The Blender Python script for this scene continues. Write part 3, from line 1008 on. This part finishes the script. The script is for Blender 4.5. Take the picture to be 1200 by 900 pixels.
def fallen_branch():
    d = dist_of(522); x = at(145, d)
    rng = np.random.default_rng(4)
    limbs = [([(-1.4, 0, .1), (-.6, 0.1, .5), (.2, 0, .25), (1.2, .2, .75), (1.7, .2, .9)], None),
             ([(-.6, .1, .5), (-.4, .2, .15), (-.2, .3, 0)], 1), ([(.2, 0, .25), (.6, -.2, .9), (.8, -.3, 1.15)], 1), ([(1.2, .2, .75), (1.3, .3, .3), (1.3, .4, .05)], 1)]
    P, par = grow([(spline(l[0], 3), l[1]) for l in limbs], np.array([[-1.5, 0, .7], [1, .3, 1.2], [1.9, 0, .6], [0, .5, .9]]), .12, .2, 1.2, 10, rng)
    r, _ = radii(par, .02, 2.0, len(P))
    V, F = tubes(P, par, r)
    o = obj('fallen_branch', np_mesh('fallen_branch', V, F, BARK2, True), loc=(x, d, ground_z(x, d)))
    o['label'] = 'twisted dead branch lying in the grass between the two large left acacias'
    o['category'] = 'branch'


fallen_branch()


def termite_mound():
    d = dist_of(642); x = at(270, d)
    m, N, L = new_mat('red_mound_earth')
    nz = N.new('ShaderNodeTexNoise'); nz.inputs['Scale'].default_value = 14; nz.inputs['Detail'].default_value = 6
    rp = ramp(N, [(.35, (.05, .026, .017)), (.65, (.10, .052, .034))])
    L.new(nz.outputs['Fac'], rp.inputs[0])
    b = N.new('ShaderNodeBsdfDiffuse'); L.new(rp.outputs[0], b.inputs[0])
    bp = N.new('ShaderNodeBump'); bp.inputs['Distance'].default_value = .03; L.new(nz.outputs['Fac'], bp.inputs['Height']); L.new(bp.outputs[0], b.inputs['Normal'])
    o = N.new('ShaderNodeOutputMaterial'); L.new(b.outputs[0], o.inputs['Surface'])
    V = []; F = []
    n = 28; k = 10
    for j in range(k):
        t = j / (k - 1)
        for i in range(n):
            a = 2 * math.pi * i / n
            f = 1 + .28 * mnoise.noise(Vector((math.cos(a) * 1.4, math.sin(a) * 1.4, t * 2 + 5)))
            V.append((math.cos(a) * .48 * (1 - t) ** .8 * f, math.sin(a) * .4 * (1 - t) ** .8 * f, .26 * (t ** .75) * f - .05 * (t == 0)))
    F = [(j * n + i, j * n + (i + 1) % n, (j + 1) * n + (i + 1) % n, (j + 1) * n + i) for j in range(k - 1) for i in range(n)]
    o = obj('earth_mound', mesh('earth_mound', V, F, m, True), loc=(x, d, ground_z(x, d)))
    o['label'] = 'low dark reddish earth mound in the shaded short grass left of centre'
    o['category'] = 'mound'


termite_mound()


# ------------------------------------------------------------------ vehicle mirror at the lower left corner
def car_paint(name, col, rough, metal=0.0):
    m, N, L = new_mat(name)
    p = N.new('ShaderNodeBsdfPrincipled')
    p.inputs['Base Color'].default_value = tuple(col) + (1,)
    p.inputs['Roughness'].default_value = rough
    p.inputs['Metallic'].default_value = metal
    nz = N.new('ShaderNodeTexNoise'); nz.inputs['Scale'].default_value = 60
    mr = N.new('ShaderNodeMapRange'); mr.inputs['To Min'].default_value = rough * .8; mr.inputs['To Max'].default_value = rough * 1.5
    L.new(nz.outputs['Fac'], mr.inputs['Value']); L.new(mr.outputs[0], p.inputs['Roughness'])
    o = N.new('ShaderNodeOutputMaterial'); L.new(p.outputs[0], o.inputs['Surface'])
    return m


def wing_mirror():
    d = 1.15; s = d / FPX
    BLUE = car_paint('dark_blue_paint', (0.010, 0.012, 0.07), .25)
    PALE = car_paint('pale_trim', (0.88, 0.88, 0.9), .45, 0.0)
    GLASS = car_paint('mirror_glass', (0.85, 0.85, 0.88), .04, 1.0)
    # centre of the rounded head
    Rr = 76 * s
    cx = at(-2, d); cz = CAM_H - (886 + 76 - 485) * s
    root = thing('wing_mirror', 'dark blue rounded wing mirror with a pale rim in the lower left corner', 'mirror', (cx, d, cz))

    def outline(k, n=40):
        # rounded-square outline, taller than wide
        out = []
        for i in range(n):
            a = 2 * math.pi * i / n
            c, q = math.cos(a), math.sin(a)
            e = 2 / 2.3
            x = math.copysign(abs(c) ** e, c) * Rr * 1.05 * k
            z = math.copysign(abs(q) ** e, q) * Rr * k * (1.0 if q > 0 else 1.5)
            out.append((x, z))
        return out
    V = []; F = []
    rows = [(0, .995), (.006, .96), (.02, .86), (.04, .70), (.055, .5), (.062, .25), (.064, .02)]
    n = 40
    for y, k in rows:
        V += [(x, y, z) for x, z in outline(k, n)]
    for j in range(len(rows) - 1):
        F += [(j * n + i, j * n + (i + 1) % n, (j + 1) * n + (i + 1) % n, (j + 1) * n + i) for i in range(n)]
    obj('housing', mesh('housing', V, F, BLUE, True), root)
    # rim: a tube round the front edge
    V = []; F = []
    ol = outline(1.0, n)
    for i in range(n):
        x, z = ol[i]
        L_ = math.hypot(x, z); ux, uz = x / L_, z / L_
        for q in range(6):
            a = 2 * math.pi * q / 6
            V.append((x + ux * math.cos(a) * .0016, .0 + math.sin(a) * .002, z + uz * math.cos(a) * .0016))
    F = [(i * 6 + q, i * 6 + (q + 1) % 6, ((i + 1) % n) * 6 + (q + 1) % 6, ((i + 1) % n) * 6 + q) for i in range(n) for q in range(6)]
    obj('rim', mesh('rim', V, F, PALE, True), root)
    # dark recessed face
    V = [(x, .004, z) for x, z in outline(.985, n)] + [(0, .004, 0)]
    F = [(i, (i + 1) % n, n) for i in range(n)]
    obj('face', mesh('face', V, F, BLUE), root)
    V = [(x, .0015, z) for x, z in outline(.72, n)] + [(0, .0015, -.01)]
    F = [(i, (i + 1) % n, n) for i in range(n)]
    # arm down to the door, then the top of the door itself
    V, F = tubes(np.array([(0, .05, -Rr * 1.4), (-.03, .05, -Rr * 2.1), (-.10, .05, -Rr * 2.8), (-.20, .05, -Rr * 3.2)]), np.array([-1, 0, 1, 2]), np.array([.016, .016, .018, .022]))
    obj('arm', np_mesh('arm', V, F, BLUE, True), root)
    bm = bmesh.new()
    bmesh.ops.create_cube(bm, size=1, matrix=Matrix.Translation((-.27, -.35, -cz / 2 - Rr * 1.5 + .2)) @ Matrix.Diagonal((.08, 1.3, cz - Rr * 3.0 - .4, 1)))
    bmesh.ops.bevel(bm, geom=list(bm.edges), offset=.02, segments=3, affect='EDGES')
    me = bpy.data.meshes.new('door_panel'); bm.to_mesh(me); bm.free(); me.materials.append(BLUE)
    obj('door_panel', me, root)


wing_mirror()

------

» **THE TASK**: Write out every line of the material again, exactly as it reads.

» **EXERCISE OUTPUT**:
The Blender Python script for this scene continues. Write part 3, from line 1008 on. This part finishes the script. The script is for Blender 4.5. Take the picture to be 1200 by 900 pixels.
def fallen_branch():
    d = dist_of(522); x = at(145, d)
    rng = np.random.default_rng(4)
    limbs = [([(-1.4, 0, .1), (-.6, 0.1, .5), (.2, 0, .25), (1.2, .2, .75), (1.7, .2, .9)], None),
             ([(-.6, .1, .5), (-.4, .2, .15), (-.2, .3, 0)], 1), ([(.2, 0, .25), (.6, -.2, .9), (.8, -.3, 1.15)], 1), ([(1.2, .2, .75), (1.3, .3, .3), (1.3, .4, .05)], 1)]
    P, par = grow([(spline(l[0], 3), l[1]) for l in limbs], np.array([[-1.5, 0, .7], [1, .3, 1.2], [1.9, 0, .6], [0, .5, .9]]), .12, .2, 1.2, 10, rng)
    r, _ = radii(par, .02, 2.0, len(P))
    V, F = tubes(P, par, r)
    o = obj('fallen_branch', np_mesh('fallen_branch', V, F, BARK2, True), loc=(x, d, ground_z(x, d)))
    o['label'] = 'twisted dead branch lying in the grass between the two large left acacias'
    o['category'] = 'branch'


fallen_branch()


def termite_mound():
    d = dist_of(642); x = at(270, d)
    m, N, L = new_mat('red_mound_earth')
    nz = N.new('ShaderNodeTexNoise'); nz.inputs['Scale'].default_value = 14; nz.inputs['Detail'].default_value = 6
    rp = ramp(N, [(.35, (.05, .026, .017)), (.65, (.10, .052, .034))])
    L.new(nz.outputs['Fac'], rp.inputs[0])
    b = N.new('ShaderNodeBsdfDiffuse'); L.new(rp.outputs[0], b.inputs[0])
    bp = N.new('ShaderNodeBump'); bp.inputs['Distance'].default_value = .03; L.new(nz.outputs['Fac'], bp.inputs['Height']); L.new(bp.outputs[0], b.inputs['Normal'])
    o = N.new('ShaderNodeOutputMaterial'); L.new(b.outputs[0], o.inputs['Surface'])
    V = []; F = []
    n = 28; k = 10
    for j in range(k):
        t = j / (k - 1)
        for i in range(n):
            a = 2 * math.pi * i / n
            f = 1 + .28 * mnoise.noise(Vector((math.cos(a) * 1.4, math.sin(a) * 1.4, t * 2 + 5)))
            V.append((math.cos(a) * .48 * (1 - t) ** .8 * f, math.sin(a) * .4 * (1 - t) ** .8 * f, .26 * (t ** .75) * f - .05 * (t == 0)))
    F = [(j * n + i, j * n + (i + 1) % n, (j + 1) * n + (i + 1) % n, (j + 1) * n + i) for j in range(k - 1) for i in range(n)]
    o = obj('earth_mound', mesh('earth_mound', V, F, m, True), loc=(x, d, ground_z(x, d)))
    o['label'] = 'low dark reddish earth mound in the shaded short grass left of centre'
    o['category'] = 'mound'


termite_mound()


# ------------------------------------------------------------------ vehicle mirror at the lower left corner
def car_paint(name, col, rough, metal=0.0):
    m, N, L = new_mat(name)
    p = N.new('ShaderNodeBsdfPrincipled')
    p.inputs['Base Color'].default_value = tuple(col) + (1,)
    p.inputs['Roughness'].default_value = rough
    p.inputs['Metallic'].default_value = metal
    nz = N.new('ShaderNodeTexNoise'); nz.inputs['Scale'].default_value = 60
    mr = N.new('ShaderNodeMapRange'); mr.inputs['To Min'].default_value = rough * .8; mr.inputs['To Max'].default_value = rough * 1.5
    L.new(nz.outputs['Fac'], mr.inputs['Value']); L.new(mr.outputs[0], p.inputs['Roughness'])
    o = N.new('ShaderNodeOutputMaterial'); L.new(p.outputs[0], o.inputs['Surface'])
    return m


def wing_mirror():
    d = 1.15; s = d / FPX
    BLUE = car_paint('dark_blue_paint', (0.010, 0.012, 0.07), .25)
    PALE = car_paint('pale_trim', (0.88, 0.88, 0.9), .45, 0.0)
    GLASS = car_paint('mirror_glass', (0.85, 0.85, 0.88), .04, 1.0)
    # centre of the rounded head
    Rr = 76 * s
    cx = at(-2, d); cz = CAM_H - (886 + 76 - 485) * s
    root = thing('wing_mirror', 'dark blue rounded wing mirror with a pale rim in the lower left corner', 'mirror', (cx, d, cz))

    def outline(k, n=40):
        # rounded-square outline, taller than wide
        out = []
        for i in range(n):
            a = 2 * math.pi * i / n
            c, q = math.cos(a), math.sin(a)
            e = 2 / 2.3
            x = math.copysign(abs(c) ** e, c) * Rr * 1.05 * k
            z = math.copysign(abs(q) ** e, q) * Rr * k * (1.0 if q > 0 else 1.5)
            out.append((x, z))
        return out
    V = []; F = []
    rows = [(0, .995), (.006, .96), (.02, .86), (.04, .70), (.055, .5), (.062, .25), (.064, .02)]
    n = 40
    for y, k in rows:
        V += [(x, y, z) for x, z in outline(k, n)]
    for j in range(len(rows) - 1):
        F += [(j * n + i, j * n + (i + 1) % n, (j + 1) * n + (i + 1) % n, (j + 1) * n + i) for i in range(n)]
    obj('housing', mesh('housing', V, F, BLUE, True), root)
    # rim: a tube round the front edge
    V = []; F = []
    ol = outline(1.0, n)
    for i in range(n):
        x, z = ol[i]
        L_ = math.hypot(x, z); ux, uz = x / L_, z / L_
        for q in range(6):
            a = 2 * math.pi * q / 6
            V.append((x + ux * math.cos(a) * .0016, .0 + math.sin(a) * .002, z + uz * math.cos(a) * .0016))
    F = [(i * 6 + q, i * 6 + (q + 1) % 6, ((i + 1) % n) * 6 + (q + 1) % 6, ((i + 1) % n) * 6 + q) for i in range(n) for q in range(6)]
    obj('rim', mesh('rim', V, F, PALE, True), root)
    # dark recessed face
    V = [(x, .004, z) for x, z in outline(.985, n)] + [(0, .004, 0)]
    F = [(i, (i + 1) % n, n) for i in range(n)]
    obj('face', mesh('face', V, F, BLUE), root)
    V = [(x, .0015, z) for x, z in outline(.72, n)] + [(0, .0015, -.01)]
    F = [(i, (i + 1) % n, n) for i in range(n)]
    # arm down to the door, then the top of the door itself
    V, F = tubes(np.array([(0, .05, -Rr * 1.4), (-.03, .05, -Rr * 2.1), (-.10, .05, -Rr * 2.8), (-.20, .05, -Rr * 3.2)]), np.array([-1, 0, 1, 2]), np.array([.016, .016, .018, .022]))
    obj('arm', np_mesh('arm', V, F, BLUE, True), root)
    bm = bmesh.new()
    bmesh.ops.create_cube(bm, size=1, matrix=Matrix.Translation((-.27, -.35, -cz / 2 - Rr * 1.5 + .2)) @ Matrix.Diagonal((.08, 1.3, cz - Rr * 3.0 - .4, 1)))
    bmesh.ops.bevel(bm, geom=list(bm.edges), offset=.02, segments=3, affect='EDGES')
    me = bpy.data.meshes.new('door_panel'); bm.to_mesh(me); bm.free(); me.materials.append(BLUE)
    obj('door_panel', me, root)


wing_mirror()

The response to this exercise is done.